The Chesapeake Foodshed Assessment, a project commissioned by the Center to better understand the complexities and opportunities provided by the changing nature of the region’s food system, was completed in summer 2019.
Phil Gottwals with Agricultural and Community Development Services, LLC was commissioned to provide an in-depth study of the current state of the sectors that comprise our regional food system including producers, processors, distributors, and consumers. Phil was joined by former Center board member Dr. Christine Bergmark and Joe Tassone, principal investigator for the Center’s earlier research projects on local foods.
Data as well as information gathered through interviews and community listening sessions provided the team with a clear understanding of factors that are currently working well and areas that need improvement and provide opportunities.
The study examines a subdivision of the Chesapeake Watershed that serves as a proxy for assessing the demographic, human capital, agricultural and supply chain dynamics for the larger geography.
The study area consists of 82 counties and independent cities in Maryland, Virginia, West Virginia, Pennsylvania and Delaware. It represents about 40 percent of the 206 counties and independent cities, 78 percent of the population, and 63 percent of the 11.2 million acres of agricultural land in the entire foodshed. In addition to covering a diversity of soil types, hardiness zones and production types, it includes key production and infrastructure clusters for livestock, poultry, dairy, fruits, vegetables, and other specialty crops.
The report’s findings revealed that stakeholders within each of the Chesapeake Bay food system sectors shared common values that could be built upon to improve the system to better serve communities and address specific socio-economic objectives.

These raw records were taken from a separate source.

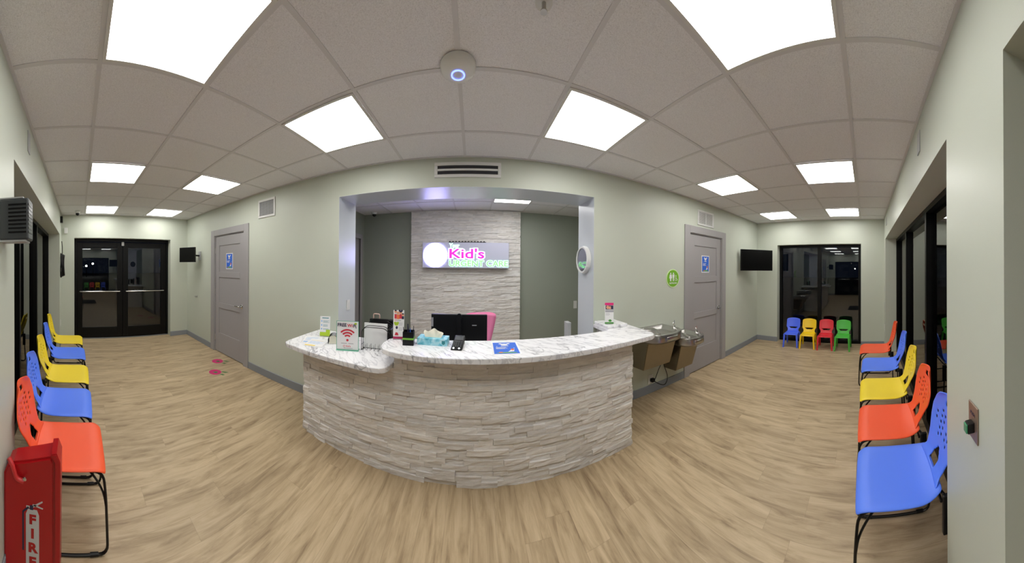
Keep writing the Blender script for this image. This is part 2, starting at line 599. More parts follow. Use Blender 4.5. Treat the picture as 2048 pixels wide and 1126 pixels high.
def text(b, s, size, x, z, d=-0.001, off=0.0, align='CENTER', th=0.0006, sx=1.0):
    cu = bpy.data.curves.new('t', 'FONT')
    cu.body = s; cu.size = size; cu.align_x = align; cu.align_y = 'CENTER'
    cu.offset = off; cu.extrude = th / 2; cu.resolution_u = 3
    o = bpy.data.objects.new('t', cu)
    COL.objects.link(o)
    me = bpy.data.meshes.new_from_object(o)
    t = bmesh.new(); t.from_mesh(me)
    bpy.data.objects.remove(o); bpy.data.curves.remove(cu); bpy.data.meshes.remove(me)
    merge(b, t, Matrix.Translation((x, d + th / 2, z)) @ Matrix.Diagonal((sx, 1, 1, 1)) @ Matrix.Rotation(PI / 2, 4, 'X'))
    return b


def lines(b, x0, x1, z_top, n, gap, h=0.0022, d=-0.001, ragged=True):
    for i in range(n):
        e = x1 - (random.random() * 0.3 * (x1 - x0) if ragged else 0)
        rect(b, x0, e, z_top - i * gap - h, z_top - i * gap, d)


# ------------------------------------------------------------------ room shell
YB, YF, XL, XR = 2.372, -0.367, -5.15, 5.101
YO = 2.772         # office side of the main wall
T = 0.6096
GX, GY = -0.082, 1.936
b = bmesh.new(); bx(b, XL - .4, XR + .4, -1.2, 5.0, -0.06, 0)
struct('floor', b, 'vinyl_planks')
b = bmesh.new(); bx(b, XL - .4, XR + .4, -1.2, 4.9, CEIL, CEIL + .08)
ceiling = struct('ceiling', b, 'ceiling_tile')
b = bmesh.new()
zb = CEIL - 0.004
hw = 0.012
for i in range(-8, 9):
    x = i * T + GX
    if XL < x < XR:
        bx(b, x - hw, x + hw, YF, YB, zb, CEIL + .002)
for j in range(0, 4):
    y = GY - j * T
    bx(b, XL, XR, y - hw, y + hw, zb - .0005, CEIL + .002)
for (x0, x1, y0, y1) in ((XL, XR, YF, YF + .02), (XL, XR, YB - .02, YB), (XL, XL + .02, YF, YB), (XR - .02, XR, YF, YB)):
    bx(b, x0, x1, y0, y1, zb - .002, CEIL + .002)
for k in range(-3, 5):
    bx(b, .30 + k * T - hw, .30 + k * T + hw, YO, 4.6, zb, CEIL + .002)
for y in (3.34, 3.95):
    bx(b, -2.12, 2.5, y - hw, y + hw, zb - .0005, CEIL + .002)
obj('ceiling_grid', b, 'grid_metal', ceiling)

# main wall with two doors and the reception opening
DL = (-3.94, -3.06); DR = (2.785, 3.64); DT = 2.085
OP = (-1.405, 1.246); OT = 2.305
b = bmesh.new()
xs = [XL - .2, DL[0], DL[1], OP[0], OP[1], DR[0], DR[1], XR + .3]
for i in range(0, 7, 2):
    bx(b, xs[i], xs[i + 1], YB, YO, 0, CEIL)
for (a, c), t in ((DL, DT), (OP, OT), (DR, DT)):
    bx(b, a, c, YB, YO, t, CEIL)
struct('wall_back', b, 'wall_paint')
b = bmesh.new()
e = 0.002
bx(b, OP[0], OP[0] + e, YB + .0, YO, 0, OT); bx(b, OP[1] - e, OP[1], YB + .0, YO, 0, OT)
bx(b, OP[0], OP[1], YB + .0, YO, OT - e, OT)
struct('trim_1', b, 'jamb_paint')
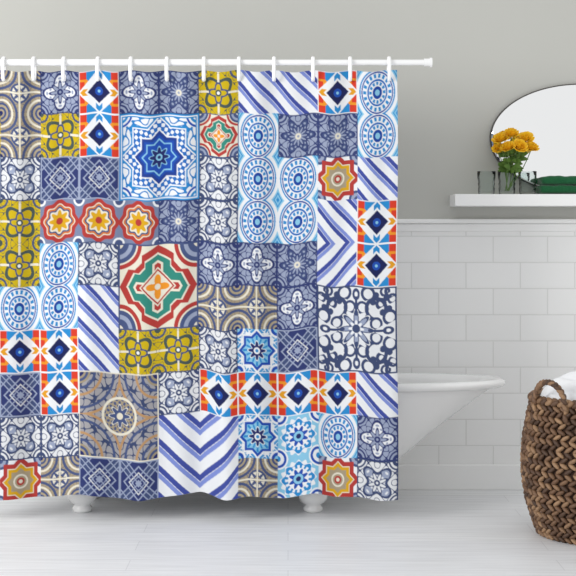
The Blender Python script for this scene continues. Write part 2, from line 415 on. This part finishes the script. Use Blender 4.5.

Preliminary areas of opportunity include suggestions to:
- Strengthen community and culture around food;
- Promote networked solutions to regional food system develop;
- Create a Chesapeake Regional Food System “brand” and unified certification system;
- Tailor agricultural education, workforce development, and farm transition programs to the future;
- Support an entrepreneurial and innovation culture in the supply chain; and
- Identify or create an entity to serve as a regional coordinator of local food system development projects.